Here's what's changed: We remove most of the horizontal box.  Instead of writing the quotient as 30 + 9, we record it as a 3 in the tens place and a 9 in the ones place.

Jeff did a great job keeping track of which students were successful and comfortable with which method and assigned some differentiated homework.  We grouped them up all week, moving kids around depending on which method they were comfortable working with.

This was the page you received if you still liked to draw the tape diagram...

...and this one was for the kids who had moved to the next stage.

This was for the kids comfortable with the traditional long division algorithm.
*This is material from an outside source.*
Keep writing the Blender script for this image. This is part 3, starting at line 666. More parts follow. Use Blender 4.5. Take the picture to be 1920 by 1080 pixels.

Friday was assessment day.  I was curious to see what the kids would do.  Here's what I found:

11 kids used the horizontal tape diagram with the divisor boxes and partial quotients (phase 2)
4 kids used the horizontal tape diagram without the divisor boxes & with partial quotients (phase 3)
18 kids used the traditional long division algorithm
4 kids used alternative methods from home

Not all of it was completely accurate, but Shannon, Jeff, and I all agree that we are much farther along with getting them all comfortable with the traditional division algorithm than we have ever been before.
Here's what I liked about using tape diagrams:

• The traditional long division tableau now makes sense because it comes from somewhere.
• Beginning with a tape diagram reinforces the notion of division as equal sharing.
• Not necessary to remember an acronym "DMBS" (divide, multiply, subtract, bring down).

Here are some issues:

• The tape diagram does not reinforce the notion of division as equal grouping.  We thought quite a bit about that.  But we felt that since the diagram was going to lead into the traditional algorithm, and that was what would be used to solve division problems, we would need to set  that aside.
• The diagram gets more problematic for larger dividends, but that is what drives the need for the algorithm.

For our first time through, I think I'm pretty happy.  Thoughts and suggestions are encouraged and appreciated!